Monday, December 6, 2010

All I want for Christmas is a goat. No, seriously.

Last night Matt asked me what I wanted for Christmas because he clearly hasn't seen the list I've already typed out, I mentioned that I wanted a goat. And not just any goat, a fainting goat.

A lot of times I say things just to be stupid and drive him nuts but I'm serious about getting a fainting goat. I don't think the novelty of this animal is ever going to wear off. Well, maybe if it stops fainting and shit but come on. How much more fun would parties be with this?
It's like having your friend who's always drunk and falling down at EVERY party already plastered.

Our conversation went almost verbatim:

S: So I want a goat. A fainting goat for Xmas.
M: What? No. Where the fuck are you going to put that?
S: Obviously in the house- he'll freeze outside. Sad.
M: Sara- goats are big. And they stink and shit everywhere.
S: Not if we get one of those midget ones. And litter box train it.
M: *blank stare*
S: What? Are you denying how awesome this would be?
M: Yes, I am. Are you going to clean up after it?
S: *laughing out very loudly* No! You know I don't do that.
M: Exactly. So why would I want one?
S: Hi- sometimes it's not about you. Sometimes other people want fun gifts. I bet you know someone who has goats from your 4H days.
M: My parents neighbors had goats. They eat all kinds of weird shit. I saw them eat a soda can once.
S: SEE!!! You hate taking out garbage and recycle- it'll be like your helper!
M: No. We aren't getting a goat.
S: See? THIS? This right here? This is you being a dream killer. Think of the homeless goats. And feel bad.
M: I am. 'Night.
S: Asshole goat killer
M: *snoring*

But I demand you watch this video and tell me this isn't awesome and fun. For the whole family.


Jennifer Kay said...

Dude shut the front door. My three year old and I just sat here and laughed our butts off at the video. Matt better recognize!

middle child said...

Wow. You just remended me that I have always wanted a goat. Everyone thought I was/am weird so who cares, really. But the fainting goats are too freaky for me. I do hope you get your goat for Christmas though! Peace.

Unknown said...

my old roommate raises these things. They're hilarious but they are DISGUSTING! You could always build a little barn outside for it. and a small fence. as long as you keep enough hay and some blankets to keep the shed insulated and it can keep out the elements it would be fine outside probably.

Stacia said...

If someone is NOT laughing when they read this, geezus!! Got Goats?

Jon Hanson said...

I love it! That would make a totally awesome gift.

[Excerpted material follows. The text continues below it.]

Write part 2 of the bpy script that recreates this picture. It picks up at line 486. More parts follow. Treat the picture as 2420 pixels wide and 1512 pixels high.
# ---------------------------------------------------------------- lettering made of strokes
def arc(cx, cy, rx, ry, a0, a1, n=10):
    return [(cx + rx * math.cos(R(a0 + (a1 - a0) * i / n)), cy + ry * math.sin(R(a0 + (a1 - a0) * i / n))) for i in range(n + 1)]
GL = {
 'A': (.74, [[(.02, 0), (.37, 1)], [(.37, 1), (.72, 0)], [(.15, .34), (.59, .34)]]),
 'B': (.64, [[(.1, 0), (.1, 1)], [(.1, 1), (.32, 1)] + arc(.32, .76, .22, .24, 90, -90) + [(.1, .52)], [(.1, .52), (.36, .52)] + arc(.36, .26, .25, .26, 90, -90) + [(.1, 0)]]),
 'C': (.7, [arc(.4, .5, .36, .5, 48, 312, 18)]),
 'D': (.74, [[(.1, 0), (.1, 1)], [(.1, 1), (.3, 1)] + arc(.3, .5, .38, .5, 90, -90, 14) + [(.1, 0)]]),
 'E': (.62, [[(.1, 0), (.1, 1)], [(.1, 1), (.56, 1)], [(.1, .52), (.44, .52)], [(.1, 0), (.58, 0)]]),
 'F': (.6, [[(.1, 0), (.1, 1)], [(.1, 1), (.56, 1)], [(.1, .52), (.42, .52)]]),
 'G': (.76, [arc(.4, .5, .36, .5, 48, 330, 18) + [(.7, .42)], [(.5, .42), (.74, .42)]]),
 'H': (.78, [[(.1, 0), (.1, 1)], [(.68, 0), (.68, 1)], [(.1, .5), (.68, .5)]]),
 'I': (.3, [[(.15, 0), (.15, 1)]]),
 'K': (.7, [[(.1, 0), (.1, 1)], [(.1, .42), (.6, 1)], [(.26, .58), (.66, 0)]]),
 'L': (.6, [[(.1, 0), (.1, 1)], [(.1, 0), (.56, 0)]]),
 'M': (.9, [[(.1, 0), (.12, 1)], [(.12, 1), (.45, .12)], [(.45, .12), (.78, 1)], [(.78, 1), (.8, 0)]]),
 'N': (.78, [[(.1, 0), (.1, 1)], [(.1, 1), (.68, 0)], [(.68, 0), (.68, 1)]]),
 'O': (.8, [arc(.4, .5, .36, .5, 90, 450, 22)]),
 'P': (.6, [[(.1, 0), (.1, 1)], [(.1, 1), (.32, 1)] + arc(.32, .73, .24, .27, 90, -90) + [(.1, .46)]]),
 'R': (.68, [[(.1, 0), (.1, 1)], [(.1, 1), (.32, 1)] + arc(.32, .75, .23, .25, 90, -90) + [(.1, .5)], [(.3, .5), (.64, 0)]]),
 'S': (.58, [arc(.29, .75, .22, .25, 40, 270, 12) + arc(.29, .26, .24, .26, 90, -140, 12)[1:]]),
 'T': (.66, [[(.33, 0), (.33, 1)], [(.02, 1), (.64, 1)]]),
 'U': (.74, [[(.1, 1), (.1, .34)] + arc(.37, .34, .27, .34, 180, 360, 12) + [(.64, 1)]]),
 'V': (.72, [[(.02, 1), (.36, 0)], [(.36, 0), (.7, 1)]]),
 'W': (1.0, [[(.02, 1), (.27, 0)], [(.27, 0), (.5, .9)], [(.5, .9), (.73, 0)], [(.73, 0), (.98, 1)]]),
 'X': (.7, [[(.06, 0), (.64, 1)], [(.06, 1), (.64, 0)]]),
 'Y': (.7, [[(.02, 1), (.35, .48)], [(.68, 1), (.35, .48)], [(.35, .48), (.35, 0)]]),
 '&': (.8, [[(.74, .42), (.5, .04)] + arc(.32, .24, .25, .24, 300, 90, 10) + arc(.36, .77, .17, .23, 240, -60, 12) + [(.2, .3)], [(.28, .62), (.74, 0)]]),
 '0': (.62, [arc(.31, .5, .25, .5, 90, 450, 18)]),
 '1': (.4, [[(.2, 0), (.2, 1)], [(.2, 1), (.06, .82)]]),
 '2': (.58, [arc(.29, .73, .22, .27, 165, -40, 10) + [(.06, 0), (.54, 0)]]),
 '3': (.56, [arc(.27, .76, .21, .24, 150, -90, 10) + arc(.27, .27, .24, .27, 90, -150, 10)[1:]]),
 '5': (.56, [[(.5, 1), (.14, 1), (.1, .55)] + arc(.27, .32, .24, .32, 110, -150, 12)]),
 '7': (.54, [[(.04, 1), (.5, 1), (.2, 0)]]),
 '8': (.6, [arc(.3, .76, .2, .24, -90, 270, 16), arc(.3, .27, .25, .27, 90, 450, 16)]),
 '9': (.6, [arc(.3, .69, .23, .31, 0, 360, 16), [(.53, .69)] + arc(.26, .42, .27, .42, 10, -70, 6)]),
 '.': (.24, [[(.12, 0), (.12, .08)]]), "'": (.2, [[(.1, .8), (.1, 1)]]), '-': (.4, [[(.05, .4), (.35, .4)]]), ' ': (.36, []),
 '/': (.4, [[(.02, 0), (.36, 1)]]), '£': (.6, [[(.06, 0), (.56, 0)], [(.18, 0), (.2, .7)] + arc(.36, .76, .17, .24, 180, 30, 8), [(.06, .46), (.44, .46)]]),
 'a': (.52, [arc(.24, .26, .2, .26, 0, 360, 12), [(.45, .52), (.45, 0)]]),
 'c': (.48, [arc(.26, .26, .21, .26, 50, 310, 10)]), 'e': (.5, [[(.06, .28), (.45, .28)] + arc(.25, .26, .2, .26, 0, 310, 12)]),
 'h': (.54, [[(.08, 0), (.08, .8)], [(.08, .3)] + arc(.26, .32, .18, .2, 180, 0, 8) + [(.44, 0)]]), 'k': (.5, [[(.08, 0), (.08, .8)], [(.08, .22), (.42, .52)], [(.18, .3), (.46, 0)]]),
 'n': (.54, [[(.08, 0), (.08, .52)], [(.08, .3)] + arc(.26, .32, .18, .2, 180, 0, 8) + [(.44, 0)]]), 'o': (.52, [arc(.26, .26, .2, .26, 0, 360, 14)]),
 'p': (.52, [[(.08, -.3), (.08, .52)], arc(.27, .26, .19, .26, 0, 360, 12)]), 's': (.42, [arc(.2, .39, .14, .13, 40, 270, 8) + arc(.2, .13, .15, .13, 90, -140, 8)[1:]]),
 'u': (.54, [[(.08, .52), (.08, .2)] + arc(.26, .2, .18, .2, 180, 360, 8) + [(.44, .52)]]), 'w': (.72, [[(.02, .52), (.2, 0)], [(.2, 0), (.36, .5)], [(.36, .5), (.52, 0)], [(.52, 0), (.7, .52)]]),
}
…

Maybe showing my lady friend this will help convince her to get me the animal on my wish list:

A farting kangaroo.


Krysten @ Why Girls Are Weird said...

PLEASE get a fainting goat! Because then I can come visit with Monte and Monte and the goat can become best friends!

prettylittlereckless said...

I bet somewhere you could rent one for a week....I mean, it's the internet, you can find anything!

Oilfield Trash said...

I think a midget donkey would be a great gift.

Shirley said...

I suddenly feel like my life won't be complete without a fainting goat.

Brittany said...

bahaha! I just peed a little!

I'm going to call someone a asshole dream killer in the very near future!

Ruth said...

I have a friend that raises them. They are just so funny, just fall over.
Fence in your yard and in the summer you don't have to mow.
Or Matt won't have to.

Unknown said...

Your husband was soooooo right.

asj said...

AMAZING. bahaha... oh Matt, doesn't he realize he should just give you want you want?? ;)

Gini said...

Hahahahaaaa!! Eric and I went through this when I wanted chickens! Seriously, nearly the very same conversation!

PS - faintings goats = TEH AWESOME

Gini said...

Also they will eat your grass for you so no mowing. Matt does win a prize!

DLK said...

Hilarious!!! How could he not want one? THAT is so worth a little shit picking up. You would never be bored. I'm cracking up!

Miranda said...

Hands down - Best. Post. Ever. Not to mention the dialog between you and Matt. Priceless.

Julie H said...

I went to a goat dairy for work. They are really freaky. I think I'd be worried it was going to chew on my face or something. And the shit. And pee. Gross. Think they'd outweigh the fainting laugh factor lol.

Another David said...

I think they die if you make them faint too much. Isn't it like a mini-seizure or something?